The Galactic Life Force ‎– Loosing Control (B-Boys Keep On Rocking)

Timeless Records (2) ‎– TLR-1001
Vinyl, 12", 33 ⅓ RPM, Promo



Intergalactic Music Prod. N.Y.C.
For Promotional Use Only
(C) & (P) Timeless Rec. 1984

(Release year on Label could have been faked and can not be confirmed.)


Reviews Show All 8 Reviews

Add Review



March 22, 2014
people say it sounds like its from the 80's. But i Think you can hear very clear that it sounds modern both on the synths and the vocoders.


June 27, 2012
edited over 6 years ago
did ya no when the master tape got destroyed they had another master tape with other demos on i wonder wat they would of sounded like but that got destroyed as well thanks


June 19, 2010
edited over 8 years ago

In the mid-90s, I used to trade records with a group of 3 D.J.s from Italy and Germany, who are the ones who pressed this record in 97 or 98. They actually sent me two copies for free back then and explained the reason for the record was to hype it up as a lost classic/little-known diamond in the rough. This would place a high demand on the record, and they could use it as a bargaining chip to get authentic old-school records from their want lists. It musst have worked since 106 people want this item, and a copy sold for $185! I'd love to cross-reference this record with a legitimate release they produced, but I will refrain. The story is true, however. ;O)


April 8, 2010
I think somebody has the same song under the RAPP Label with the year 1991.


November 3, 2009
edited over 8 years ago
Admittedly a very good electro record, this is almost certainly a modern production from Europe perpetrating to be a "lost" or extremely obscure 1984 US electro record. Let's look at some of the hints that make this track extremely questionable:

1) "Loosing" is a very common spelling mistake for Europeans/non-native English speakers who cannot discern between "lose" and "loose". The correct spelling should of course be "losing control". An American would not be likely to make such an obvious mistake, especially if they wanted their record to be taken seriously. In 1984, people did.

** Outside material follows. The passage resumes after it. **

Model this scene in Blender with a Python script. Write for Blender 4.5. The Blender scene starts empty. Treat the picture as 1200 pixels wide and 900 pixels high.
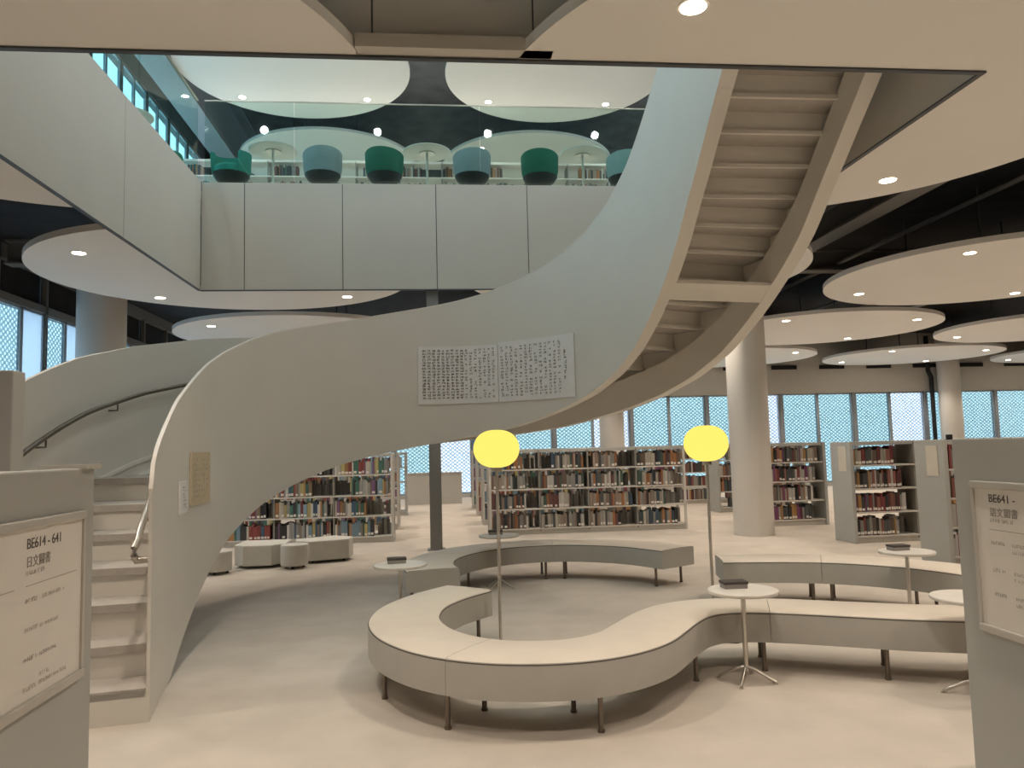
import bpy, math, random
from mathutils import Vector, Matrix
random.seed(7)
C = bpy.context.scene.collection
PI = math.pi
H = 1.4                                   # camera height

# ------------------------------------------------------------------ materials
def nt_new(name):
    m = bpy.data.materials.new(name); m.use_nodes = True
    nt = m.node_tree; nt.nodes.clear()
    out = nt.nodes.new('ShaderNodeOutputMaterial')
    return m, nt, out
def mat(name, col, rough=.6, metal=0., vary=.04, scale=8., bump=0., bscale=200., spec=.4):
    m, nt, out = nt_new(name)
    b = nt.nodes.new('ShaderNodeBsdfPrincipled')
    b.inputs['Roughness'].default_value = rough; b.inputs['Metallic'].default_value = metal
    b.inputs['Specular IOR Level'].default_value = spec
    tc = nt.nodes.new('ShaderNodeTexCoord')
    n = nt.nodes.new('ShaderNodeTexNoise'); n.inputs['Scale'].default_value = scale; n.inputs['Detail'].default_value = 4
    nt.links.new(tc.outputs['Object'], n.inputs['Vector'])
    r = nt.nodes.new('ShaderNodeValToRGB')
    r.color_ramp.elements[0].position = .3; r.color_ramp.elements[1].position = .7
    r.color_ramp.elements[0].color = [max(0, c*(1-vary)) for c in col]+[1]
    r.color_ramp.elements[1].color = [min(1, c*(1+vary)) for c in col]+[1]
    nt.links.new(n.outputs['Fac'], r.inputs['Fac']); nt.links.new(r.outputs['Color'], b.inputs['Base Color'])
    if bump:
        n2 = nt.nodes.new('ShaderNodeTexNoise'); n2.inputs['Scale'].default_value = bscale
        nt.links.new(tc.outputs['Object'], n2.inputs['Vector'])
        bp = nt.nodes.new('ShaderNodeBump'); bp.inputs['Strength'].default_value = bump; bp.inputs['Distance'].default_value = .004
        nt.links.new(n2.outputs['Fac'], bp.inputs['Height']); nt.links.new(bp.outputs['Normal'], b.inputs['Normal'])
    nt.links.new(b.outputs['BSDF'], out.inputs['Surface'])
    return m
def emis(name, col, s):
    m, nt, out = nt_new(name); e = nt.nodes.new('ShaderNodeEmission')
    e.inputs['Color'].default_value = (*col, 1); e.inputs['Strength'].default_value = s
    nt.links.new(e.outputs[0], out.inputs['Surface']); return m
def glassmat(name, tint, refl=.06):
    m, nt, out = nt_new(name)
    t = nt.nodes.new('ShaderNodeBsdfTransparent'); t.inputs[0].default_value = (*tint, 1)
    g = nt.nodes.new('ShaderNodeBsdfGlossy'); g.inputs['Roughness'].default_value = .02; g.inputs['Color'].default_value = (1, 1, 1, 1)
    x = nt.nodes.new('ShaderNodeMixShader'); x.inputs[0].default_value = refl
    nt.links.new(t.outputs[0], x.inputs[1]); nt.links.new(g.outputs[0], x.inputs[2]); nt.links.new(x.outputs[0], out.inputs['Surface'])
    return m
def screenmat(name, axis, col, k=55.):
    """perforated metal sheet: punched holes on a diamond grid"""
    m, nt, out = nt_new(name)
    tc = nt.nodes.new('ShaderNodeTexCoord'); sp = nt.nodes.new('ShaderNodeSeparateXYZ')
    nt.links.new(tc.outputs['Object'], sp.inputs[0])
    def mth(op, a, b=None):
        n = nt.nodes.new('ShaderNodeMath'); n.operation = op
        for i, v in enumerate((a, b)):
            if v is None: continue
            if isinstance(v, (int, float)): n.inputs[i].default_value = v
            else: nt.links.new(v, n.inputs[i])
        return n.outputs[0]
    s1 = mth('SINE', mth('MULTIPLY', sp.outputs[axis], k)); s2 = mth('SINE', mth('MULTIPLY', sp.outputs[2], k*1.25))
    hole = mth('GREATER_THAN', mth('MULTIPLY', s1, s2), .15)
    d = nt.nodes.new('ShaderNodeBsdfDiffuse'); d.inputs[0].default_value = (*col, 1)
    tl = nt.nodes.new('ShaderNodeBsdfTranslucent'); tl.inputs[0].default_value = (*col, 1)
    x0 = nt.nodes.new('ShaderNodeMixShader'); x0.inputs[0].default_value = .62
    nt.links.new(d.outputs[0], x0.inputs[1]); nt.links.new(tl.outputs[0], x0.inputs[2])
    t = nt.nodes.new('ShaderNodeBsdfTransparent')
    x = nt.nodes.new('ShaderNodeMixShader'); nt.links.new(hole, x.inputs[0])
    nt.links.new(x0.outputs[0], x.inputs[1]); nt.links.new(t.outputs[0], x.inputs[2]); nt.links.new(x.outputs[0], out.inputs['Surface'])
    return m
def frosted(name, col):
    m, nt, out = nt_new(name)
    tl = nt.nodes.new('ShaderNodeBsdfTranslucent'); tl.inputs[0].default_value = (*col, 1)
    t = nt.nodes.new('ShaderNodeBsdfTransparent'); t.inputs[0].default_value = (*col, 1)
    x = nt.nodes.new('ShaderNodeMixShader'); x.inputs[0].default_value = .25
    nt.links.new(tl.outputs[0], x.inputs[1]); nt.links.new(t.outputs[0], x.inputs[2]); nt.links.new(x.outputs[0], out.inputs['Surface'])
    return m
def bookmat():
    m, nt, out = nt_new('book_cloth')
    b = nt.nodes.new('ShaderNodeBsdfPrincipled'); b.inputs['Roughness'].default_value = .55
    o = nt.nodes.new('ShaderNodeObjectInfo'); n = nt.nodes.new('ShaderNodeTexNoise'); n.inputs['Scale'].default_value = 12
    mx = nt.nodes.new('ShaderNodeMix'); mx.data_type = 'RGBA'; mx.blend_type = 'MULTIPLY'; mx.inputs[0].default_value = .25
    nt.links.new(o.outputs['Color'], mx.inputs['A']); nt.links.new(n.outputs['Color'], mx.inputs['B'])
    nt.links.new(mx.outputs['Result'], b.inputs['Base Color']); nt.links.new(b.outputs[0], out.inputs['Surface']); return m
def vcolmat():
    m, nt, out = nt_new('book_cloth_many')
    b = nt.nodes.new('ShaderNodeBsdfPrincipled'); b.inputs['Roughness'].default_value = .55
    a = nt.nodes.new('ShaderNodeAttribute'); a.attribute_name = 'Cover'
    nt.links.new(a.outputs['Color'], b.inputs['Base Color']); nt.links.new(b.outputs[0], out.inputs['Surface']); return m

M = dict(
 floor=mat('beige_carpet', (.58, .52, .455), .95, vary=.07, scale=3, bump=.5, bscale=260, spec=.1),
 stair=mat('warm_grey_painted_steel', (.72, .685, .625), .5, vary=.02, scale=2),
 step=mat('grey_carpet_tread', (.46, .42, .38), .9, vary=.06, scale=20, bump=.3),
 steel=mat('brushed_steel', (.62, .58, .53), .3, 1., vary=.05, scale=30),
 darksteel=mat('dark_bronze_rail', (.16, .135, .11), .4, .6),
 fascia=mat('grey_beige_panel', (.56, .53, .475), .55, vary=.02, scale=1.5),
 disc=mat('white_acoustic_plaster', (.80, .77, .72), .8, vary=.015, scale=1),
 dark=mat('black_painted_soffit', (.018, .018, .02), .9, vary=.3, scale=3),
 darku=mat('charcoal_painted_soffit', (.15, .16, .163), .9, vary=.2, scale=2),
 beam=mat('grey_painted_beam', (.17, .165, .155), .6),
 wall=mat('beige_wall_paint', (.55, .52, .47), .8, vary=.02),
 column=mat('fairfaced_column_paint', (.66, .62, .565), .75, vary=.02, scale=2),
 greycol=mat('grey_steel_column', (.25, .25, .245), .5),
 black=mat('black_plastic', (.015, .015, .016), .5),
 frame=mat('grey_aluminium', (.33, .36, .39), .4, .3),
 darkframe=mat('dark_aluminium', (.07, .075, .08), .5),
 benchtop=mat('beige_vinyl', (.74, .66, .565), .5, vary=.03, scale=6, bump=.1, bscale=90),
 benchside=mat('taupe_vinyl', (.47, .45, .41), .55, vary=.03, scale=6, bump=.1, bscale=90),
 piping=mat('dark_taupe_piping', (.12, .10, .085), .7),
 leg=mat('dark_bronze_leg', (.20, .165, .135), .35, .8),
 white=mat('white_laminate', (.80, .75, .69), .35),
 shelf=mat('pale_grey_shelf_steel', (.60, .57, .52), .5, vary=.02),
 shelfdark=mat('taupe_shelf_steel', (.27, .25, .22), .6, vary=.02),
 panel=mat('grey_end_panel', (.42, .42, .395), .55, vary=.015, scale=2),
 plate=mat('cream_plate', (.62, .57, .48), .6),
 paper=mat('sign_paper', (.74, .70, .64), .6, vary=.02),
 oldpaper=mat('yellowed_paper', (.60, .50, .35), .8, vary=.08, scale=30),
 posterpaper=mat('poster_paper', (.82, .79, .775), .8, vary=.03, scale=10),
 ink=mat('grey_brown_ink', (.26, .23, .21), .8),
 ink2=mat('sign_ink', (.10, .09, .08), .7),
 inkgrey=mat('pale_grey_ink', (.34, .31, .28), .7),
 acrylic=mat('satin_sign_rail', (.55, .52, .47), .35, .3),
 darkbox=mat('dark_brown_card', (.07, .06, .055), .6),
 greybox=mat('grey_card', (.32, .30, .28), .6),
 cream=mat('page_block', (.66, .61, .52), .9),
 teal=mat('teal_felt', (.03, .27, .22), .9, bump=.2), green=mat('dark_green_felt', (.02, .16, .105), .9, bump=.2),
 bluegrey=mat('blue_grey_felt', (.30, .37, .41), .9, bump=.2), paleteal=mat('pale_teal_felt', (.33, .46, .47), .9, bump=.2),
 pouf=mat('grey_beige_upholstery', (.62, .60, .55), .8, bump=.15),
 trimring=mat('downlight_ring', (.75, .72, .66), .5),
 lum=emis('downlight_glow', (1., .86, .66), 14.),
 lumcool=emis('upper_downlight_glow', (1., .95, .86), 14.),
 globe=emis('opal_glass_glow', (.74, .59, .115), 1.),
 glass=glassmat('clear_glass', (.93, .97, .97), .05),
 bglass=glassmat('green_tinted_glass', (.84, .93, .905), .07),
 screen_n=screenmat('perforated_screen_metal', 0, (.80, .90, .93), 46.),
 screen_w=screenmat('perforated_screen_metal_side', 1, (.84, .92, .95), 45.),
 frost=frosted('frosted_film', (.55, .60, .66)), glass_u=glassmat('pale_blue_glass', (.52, .68, .72), .05), glass_n=glassmat('blue_tinted_glass', (.50, .56, .565), .05), glass_w=glassmat('grey_blue_glass', (.50, .58, .61), .05), glass_l=glassmat('lavender_tinted_glass', (.68, .66, .69), .05),
 book=bookmat(), books=vcolmat(),
)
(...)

2) "Made In USA". How many US records from the era actually say this? Most local producers often were unlikely to imagine a small record with limited distro ever getting outside of the US. This is a ploy to make it seem also like this is a genuine 1984 article.

3) Promotional use only. Why? Only because it might support a fake back story to cover why no one had heard of this track back in the 80s, would anyone put this on a record. The idea seems to be that if it were ONLY promotional, then it would be extra-rare, and thus even be worth more. Again, it does not make sense in regards to records that came out back then. You would have to be a larger label to produce promotional product that said promo, and this is clearly not on a larger label.

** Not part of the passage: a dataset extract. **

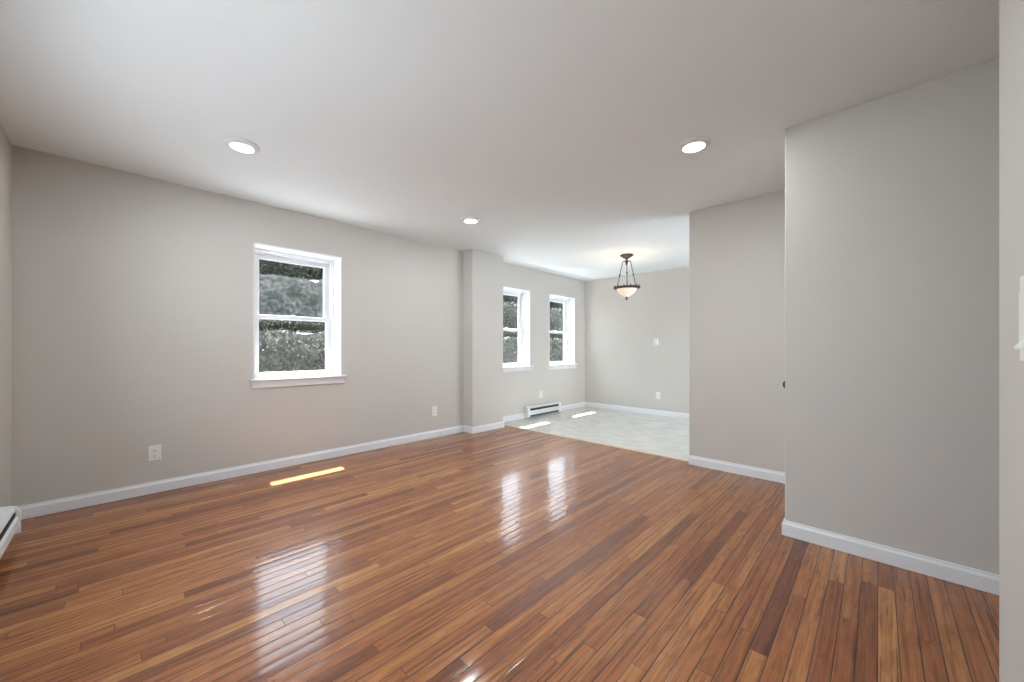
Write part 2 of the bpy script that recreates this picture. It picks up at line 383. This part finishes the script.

4) The general look of the label. Labels properly printed back in the 80s look more professional and do not often have as much miscellaneous print, such as the print around the center label perimeter. The cheap look of the text not only does not appear printed, but appears like a modern computer graphic that was made to look as if it were "low-tech". If this was such a low-budget independent release, why would it have so much info (unclear info at that) on it? How many records from the 80s read "NYC" and not New York, NY. Why no address? The label name "TIMELESS" is also a clue towards this being a modern production-- perhaps an in-joke as well. The song title also boasts too many ideas. People wrote songs about one concept that people could follow; here, you are losing control, you got the "future shock" in the lyrics, you have "b-boys" in the title, and "rocking"--- how many electo/rap cliches do they use? This is overkill, and reflects a modern day concept of what 84 electro was.

5)The address. The address on the record reads "40 Rockefeller Plaza". This would put this alleged record label next to NBC Television, Radio City Music Hall, and in some of the highest-priced tourist-heavy real estate in New York City. IF this was a real label and IF they were located at this address, how likely is it that they only released ONE record, that ONLY came out as a promo, and no one every heard of it until the past ten or so years? The money that they would have to have just to use that address would be huge and would make them a total anomaly for independent NY record labels of the era. Just for having that kind of capital they probably could have released a record in larger quantities. This address is either an in-joke or a random address used by people who have no idea about New York City.

Just my thoughts. Still a great record, but one that I have no doubt is a modern record produced in limited quantities likely by some Europeans looking to emulate classic electro of the era.